Monday, April 5, 2010

An Easter Message


As an ordained minister of the Universal Life Church, I might as well send an easter message to my throngs of disciples, which may one day reach double digits.

Though generally thought of as a Christian celebration, Easter has roots that go all the way back to Neolithic times.  The myth of the God-King who is killed, renews the earth, and comes back to life in three days is part of the very fabric of our culture.  The story is as old as agriculture itself; in its earliest forms it's usually explicitly a corn-god or other vegetation god, ripped in pieces by wild women, perhaps, or sacrificed by being flayed alive ... whether it's Tammuz, Xipe Totec, or Jesus, the basic story doesn't change that much.  A heroic demi-god comes down to earth, allows himself to be brutally slain, and the blood-sacrifice fertilizes and renews the earth.  Easter bunnies (which are actually of course, March hares, symbols of fecundity) and Easter eggs are all part of the pagan ritual that became inextricably intertwined with St. Paul's brilliant and cosmic realignment of events in a remote province of the Roman Empire.  It's a pity that some of the more fun elements, like the traditional spring orgy, have been sanitized away, but perhaps it's just as well, since we're all into safe sex these days.

This is a roundabout way of saying that on Easter, regardless of one's religion, it might be good to think of things like renewal, rebirth, and resurrection.  In Thailand, Songkraan is approaching.  The splashing of water also symbolizes fertility, hope, and fresh beginnings.  We are a day past Easter Sunday and a week from the annual ritual of cleansing and renewal.   Yet Bangkok is paralysed by gridlock and the prime minister is showing remarkable restraint ... a level of restraint which is causing some residents of Bangkok to wax nostalgic about coups and things.  This is therefore dangerous.


My anonymous colleague "Khlui Marana" has recently posted this interesting "rap" on Youtube.  It is of course a highly entertaining reductio ad absurdum of some of the Good Doctor's more ludicrous claims.  But it made me think.

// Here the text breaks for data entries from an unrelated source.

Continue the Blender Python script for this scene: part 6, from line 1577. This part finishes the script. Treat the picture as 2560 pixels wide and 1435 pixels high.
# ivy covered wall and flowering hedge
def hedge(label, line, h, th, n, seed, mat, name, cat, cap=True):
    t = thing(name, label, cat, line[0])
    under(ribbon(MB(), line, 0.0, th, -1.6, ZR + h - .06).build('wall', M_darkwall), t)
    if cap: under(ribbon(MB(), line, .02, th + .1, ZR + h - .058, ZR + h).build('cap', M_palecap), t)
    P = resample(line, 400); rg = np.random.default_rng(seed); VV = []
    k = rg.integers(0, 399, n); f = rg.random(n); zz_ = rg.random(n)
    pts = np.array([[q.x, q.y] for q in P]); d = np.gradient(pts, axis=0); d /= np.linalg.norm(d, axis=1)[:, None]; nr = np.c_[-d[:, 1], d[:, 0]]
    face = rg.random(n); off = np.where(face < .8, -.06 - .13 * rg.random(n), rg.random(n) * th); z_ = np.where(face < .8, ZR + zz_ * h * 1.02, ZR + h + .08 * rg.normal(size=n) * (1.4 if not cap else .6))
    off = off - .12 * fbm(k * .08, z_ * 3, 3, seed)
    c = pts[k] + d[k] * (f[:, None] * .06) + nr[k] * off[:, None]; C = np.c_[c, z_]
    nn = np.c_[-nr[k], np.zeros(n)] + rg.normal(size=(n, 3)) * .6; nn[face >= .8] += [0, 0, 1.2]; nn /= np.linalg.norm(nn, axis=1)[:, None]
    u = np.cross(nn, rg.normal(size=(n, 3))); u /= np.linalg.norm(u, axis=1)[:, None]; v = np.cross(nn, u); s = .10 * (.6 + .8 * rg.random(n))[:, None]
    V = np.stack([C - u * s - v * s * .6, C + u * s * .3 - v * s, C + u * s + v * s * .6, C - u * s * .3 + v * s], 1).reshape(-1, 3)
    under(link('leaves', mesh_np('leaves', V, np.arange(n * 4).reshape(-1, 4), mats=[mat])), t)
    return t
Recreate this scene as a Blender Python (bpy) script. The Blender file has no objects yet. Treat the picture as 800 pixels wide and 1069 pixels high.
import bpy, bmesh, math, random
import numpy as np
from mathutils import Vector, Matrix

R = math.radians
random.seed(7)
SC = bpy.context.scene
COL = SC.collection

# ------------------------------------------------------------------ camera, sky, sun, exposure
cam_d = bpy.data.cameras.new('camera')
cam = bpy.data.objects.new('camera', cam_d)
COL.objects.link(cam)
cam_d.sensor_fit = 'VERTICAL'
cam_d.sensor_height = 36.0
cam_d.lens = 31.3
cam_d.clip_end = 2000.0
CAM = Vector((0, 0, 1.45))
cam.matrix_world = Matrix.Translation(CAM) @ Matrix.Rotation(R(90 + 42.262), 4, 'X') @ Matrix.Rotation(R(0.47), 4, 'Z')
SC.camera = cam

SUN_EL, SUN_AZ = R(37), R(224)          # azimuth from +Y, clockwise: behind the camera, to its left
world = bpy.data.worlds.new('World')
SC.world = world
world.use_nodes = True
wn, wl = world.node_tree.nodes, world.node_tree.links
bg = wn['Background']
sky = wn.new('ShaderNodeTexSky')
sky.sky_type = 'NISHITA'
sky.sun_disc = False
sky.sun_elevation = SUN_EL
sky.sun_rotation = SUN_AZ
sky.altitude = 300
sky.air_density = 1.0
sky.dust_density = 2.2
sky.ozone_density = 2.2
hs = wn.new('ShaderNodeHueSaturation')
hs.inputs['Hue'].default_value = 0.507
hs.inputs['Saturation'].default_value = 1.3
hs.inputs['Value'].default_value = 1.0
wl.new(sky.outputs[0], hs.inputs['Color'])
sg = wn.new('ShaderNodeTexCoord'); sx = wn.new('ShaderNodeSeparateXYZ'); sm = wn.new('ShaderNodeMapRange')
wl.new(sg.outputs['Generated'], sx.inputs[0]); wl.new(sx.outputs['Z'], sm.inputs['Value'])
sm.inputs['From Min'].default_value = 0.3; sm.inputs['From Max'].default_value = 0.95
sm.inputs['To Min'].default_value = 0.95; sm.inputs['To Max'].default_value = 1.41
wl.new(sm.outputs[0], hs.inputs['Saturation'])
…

I've always liked Dr. Weng.  Ten years ago, when he and worked together on the World Peace concert after the 9/11 catastrophe, I found him to be idealistic, passionate, and highly sympathetic.  How could he therefore believe that the Code of Hammurabi espouses democratic and peaceful demonstrations against the government, or that the British system of government tolerates massive demonstrations that clog main thoroughfares?  Or that Abhisit intends to slay the red shirts in a fascist bloodbath?  These are all words that came out of his mouth during the peace negotiations.

What the Code of Hammurabi actually says is that if a man makes a false accusation against another man, the man accused shall leap into a river.  If he drowns, the accuser gets to keep the dead man's house.  If, however, the river-god should prove his innocence by not swallowing him up, then the accuser shall be put to death and the accused will inherit his house.  It also says that if a man falsely accuse another of a capital offence and he is proved innocent, the accuser will himself be put to death.

Therefore, according to Hammurabi, Abhisit is home free, unless he somehow missed having swimming lessons at Eton.

As for the British system tolerating massive protests, I can't imagine the police sitting by idle if a seething mass of irate Tories were to try to close down the City of Westminster.  We probably need to set up our own designated Hyde Parks.

This kind of easily disproved and overblown rhetoric is not very helpful when it comes to solving Thailand's very real problems.  In the end, the red shirt movement has lost all the ground it gained when it appeared with the prime minister in a calm discussion of real issues on national television.

When I was about seven years old, there was a vast gap in what was essentially a two-class society.  In our home, and the homes of everyone I knew, servants crawled around on the floor and did not look directly at their masters' faces.   They were paid 100 baht a month and never had holidays.   There have, in fact, been enormous changes since then.  This was, after all about a half century ago.  Thailand's growing pains have been about the growing awareness and empowerment of the middle classes.  When the elites were a remote, alien race, and there was absolutely no concept of social advancement, there was stability.  It is the existence of upward mobility in the new society that incenses the non-upwardly mobile.  And the problem can only be solved by extending the ladder all the way down, and teaching people how to climb aboard on their own steam, not via handouts.

There are still two Thailands, but it's overly simplistic to think of them as rich versus poor, or elite versus proletariat, or even as city versus country.  In the end, the two Thailands are probably really Educated and Uneducated.  That is the heart of the problem, and where all our tax baht can be most wisely spent.